I'm sure the documentation will improve as the product matures, but right now much is left to the imagination.

Could you perhaps go in to more detail on the differences between the two?

[1] https://www.envoyproxy.io/

2 comments

Like Linkerd, Envoy is a proxy that can be used used to build a service mesh. Conduit is a service mesh that includes a proxy.

So, yes, Conduit uses something that competes with Envoy ;) But I would not say that Conduit and Envoy are equivalent things.

A service mesh needs a data plane (e.g. Envoy) and a control plane (e.g. Istio). Conduit has both in one product.
Istio runs on Envoy; I'm not sure how Conduit is different from Istio.

https://istio.io/docs/concepts/traffic-management/load-balan...

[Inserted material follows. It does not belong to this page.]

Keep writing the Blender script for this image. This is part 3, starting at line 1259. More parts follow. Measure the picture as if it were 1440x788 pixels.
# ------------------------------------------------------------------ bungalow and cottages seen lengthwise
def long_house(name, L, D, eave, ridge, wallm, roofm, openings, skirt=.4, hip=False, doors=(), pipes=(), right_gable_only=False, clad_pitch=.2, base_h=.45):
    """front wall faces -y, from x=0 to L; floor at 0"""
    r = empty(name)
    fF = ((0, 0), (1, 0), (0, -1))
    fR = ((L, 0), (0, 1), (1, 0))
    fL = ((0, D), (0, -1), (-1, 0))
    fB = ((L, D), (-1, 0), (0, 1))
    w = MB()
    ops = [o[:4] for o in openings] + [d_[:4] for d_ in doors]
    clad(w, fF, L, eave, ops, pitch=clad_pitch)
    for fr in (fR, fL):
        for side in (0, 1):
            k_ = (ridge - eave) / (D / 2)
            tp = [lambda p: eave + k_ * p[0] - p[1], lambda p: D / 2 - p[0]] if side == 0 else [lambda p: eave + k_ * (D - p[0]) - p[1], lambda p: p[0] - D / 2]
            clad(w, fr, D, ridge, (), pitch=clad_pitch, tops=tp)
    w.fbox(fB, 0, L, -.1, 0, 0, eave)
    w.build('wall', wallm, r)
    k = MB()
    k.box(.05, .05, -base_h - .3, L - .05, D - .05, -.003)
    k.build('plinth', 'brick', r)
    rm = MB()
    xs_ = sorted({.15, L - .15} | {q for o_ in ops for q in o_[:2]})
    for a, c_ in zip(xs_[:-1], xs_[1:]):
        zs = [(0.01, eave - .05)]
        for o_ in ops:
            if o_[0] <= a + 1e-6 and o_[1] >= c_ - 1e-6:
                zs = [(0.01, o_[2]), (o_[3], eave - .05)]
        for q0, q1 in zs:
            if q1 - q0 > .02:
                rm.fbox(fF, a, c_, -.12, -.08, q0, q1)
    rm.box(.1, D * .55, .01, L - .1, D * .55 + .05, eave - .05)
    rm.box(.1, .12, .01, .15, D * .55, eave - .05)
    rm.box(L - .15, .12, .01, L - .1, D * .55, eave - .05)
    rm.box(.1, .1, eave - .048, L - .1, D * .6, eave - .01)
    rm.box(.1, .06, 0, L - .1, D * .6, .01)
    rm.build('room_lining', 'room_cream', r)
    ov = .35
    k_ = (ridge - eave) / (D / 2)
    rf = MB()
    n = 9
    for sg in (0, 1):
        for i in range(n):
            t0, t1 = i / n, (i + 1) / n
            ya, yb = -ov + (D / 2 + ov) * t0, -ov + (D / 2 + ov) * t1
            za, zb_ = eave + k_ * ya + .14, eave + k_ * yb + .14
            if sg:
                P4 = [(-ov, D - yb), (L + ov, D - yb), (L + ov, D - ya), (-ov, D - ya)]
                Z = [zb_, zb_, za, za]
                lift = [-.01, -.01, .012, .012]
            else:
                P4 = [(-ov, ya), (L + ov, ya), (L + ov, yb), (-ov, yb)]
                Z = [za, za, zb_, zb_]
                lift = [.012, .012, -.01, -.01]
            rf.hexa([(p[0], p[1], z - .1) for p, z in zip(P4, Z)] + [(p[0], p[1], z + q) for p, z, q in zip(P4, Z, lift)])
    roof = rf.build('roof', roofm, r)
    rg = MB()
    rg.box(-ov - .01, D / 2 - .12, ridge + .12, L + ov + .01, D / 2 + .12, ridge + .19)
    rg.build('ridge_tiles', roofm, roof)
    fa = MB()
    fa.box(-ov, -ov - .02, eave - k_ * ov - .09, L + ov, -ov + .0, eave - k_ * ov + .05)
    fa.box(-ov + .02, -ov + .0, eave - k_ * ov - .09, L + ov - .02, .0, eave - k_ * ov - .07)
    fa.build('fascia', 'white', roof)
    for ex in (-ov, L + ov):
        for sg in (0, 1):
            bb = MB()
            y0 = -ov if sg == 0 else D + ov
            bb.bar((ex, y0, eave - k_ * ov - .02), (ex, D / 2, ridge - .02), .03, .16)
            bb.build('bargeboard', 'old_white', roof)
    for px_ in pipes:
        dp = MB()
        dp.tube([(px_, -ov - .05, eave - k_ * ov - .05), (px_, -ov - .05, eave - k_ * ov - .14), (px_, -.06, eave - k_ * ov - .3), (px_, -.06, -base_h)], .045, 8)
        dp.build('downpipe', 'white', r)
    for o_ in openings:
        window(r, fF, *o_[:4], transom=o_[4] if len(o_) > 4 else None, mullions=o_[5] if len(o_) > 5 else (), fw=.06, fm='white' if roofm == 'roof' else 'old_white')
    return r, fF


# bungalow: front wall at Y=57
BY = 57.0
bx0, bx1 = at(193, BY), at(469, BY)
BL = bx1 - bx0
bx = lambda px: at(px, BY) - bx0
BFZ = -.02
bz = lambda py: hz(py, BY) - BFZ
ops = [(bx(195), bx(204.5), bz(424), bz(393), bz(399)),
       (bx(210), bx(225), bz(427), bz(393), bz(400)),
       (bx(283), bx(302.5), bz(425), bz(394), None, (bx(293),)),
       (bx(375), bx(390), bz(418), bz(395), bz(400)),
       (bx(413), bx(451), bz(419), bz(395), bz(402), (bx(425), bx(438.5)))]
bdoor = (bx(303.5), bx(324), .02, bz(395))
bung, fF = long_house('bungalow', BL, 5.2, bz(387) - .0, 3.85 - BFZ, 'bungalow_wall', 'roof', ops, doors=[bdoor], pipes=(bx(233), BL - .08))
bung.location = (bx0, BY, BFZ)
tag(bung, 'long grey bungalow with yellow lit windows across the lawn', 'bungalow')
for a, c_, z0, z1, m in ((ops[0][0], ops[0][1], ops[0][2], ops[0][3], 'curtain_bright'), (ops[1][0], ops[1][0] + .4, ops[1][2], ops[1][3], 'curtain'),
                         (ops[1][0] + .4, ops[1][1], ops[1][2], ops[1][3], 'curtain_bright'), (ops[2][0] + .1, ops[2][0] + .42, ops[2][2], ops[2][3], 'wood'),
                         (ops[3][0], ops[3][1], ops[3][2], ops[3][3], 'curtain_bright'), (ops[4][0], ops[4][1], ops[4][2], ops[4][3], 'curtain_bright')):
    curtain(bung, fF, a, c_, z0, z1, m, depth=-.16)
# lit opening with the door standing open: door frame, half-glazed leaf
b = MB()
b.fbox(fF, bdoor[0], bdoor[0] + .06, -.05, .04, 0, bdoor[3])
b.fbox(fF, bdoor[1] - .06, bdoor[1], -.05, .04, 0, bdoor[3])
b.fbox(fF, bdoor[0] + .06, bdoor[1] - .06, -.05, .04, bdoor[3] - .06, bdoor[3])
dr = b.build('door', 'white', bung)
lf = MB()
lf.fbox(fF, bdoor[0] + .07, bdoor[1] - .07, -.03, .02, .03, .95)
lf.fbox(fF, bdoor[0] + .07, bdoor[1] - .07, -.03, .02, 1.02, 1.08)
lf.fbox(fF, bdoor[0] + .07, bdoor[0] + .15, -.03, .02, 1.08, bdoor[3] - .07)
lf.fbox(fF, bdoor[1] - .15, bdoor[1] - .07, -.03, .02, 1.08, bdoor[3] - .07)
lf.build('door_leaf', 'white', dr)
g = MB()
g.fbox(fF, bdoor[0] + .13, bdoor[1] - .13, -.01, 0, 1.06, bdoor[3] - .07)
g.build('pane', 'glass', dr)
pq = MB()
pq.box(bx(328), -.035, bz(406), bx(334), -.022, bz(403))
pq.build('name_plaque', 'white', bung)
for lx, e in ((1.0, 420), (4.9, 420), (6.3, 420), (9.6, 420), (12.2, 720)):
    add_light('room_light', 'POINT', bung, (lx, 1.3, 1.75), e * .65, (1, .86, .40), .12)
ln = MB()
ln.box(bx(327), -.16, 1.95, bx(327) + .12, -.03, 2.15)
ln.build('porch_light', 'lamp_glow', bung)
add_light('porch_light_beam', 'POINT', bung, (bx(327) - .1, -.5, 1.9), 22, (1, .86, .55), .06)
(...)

But how is Conduit better than the combined products? Doing two things poorly is worse than doing one thing well. (I'm not suggesting that Conduit does anything poorly, but it's not clear how it's superior in any way to any competing implementation.)
What they are presumably going for is ease of use, Istio uses a pluggable service mesh with Envoy being the most common one, and Linkerd being one of the alternatives.

I'm guessing they think Conduit can bring value by being an intergated solution out of the box, and I'm excited to see if they can deliver on that.

It’s more of a competitor to Istio, which uses Envoy to proxy traffic.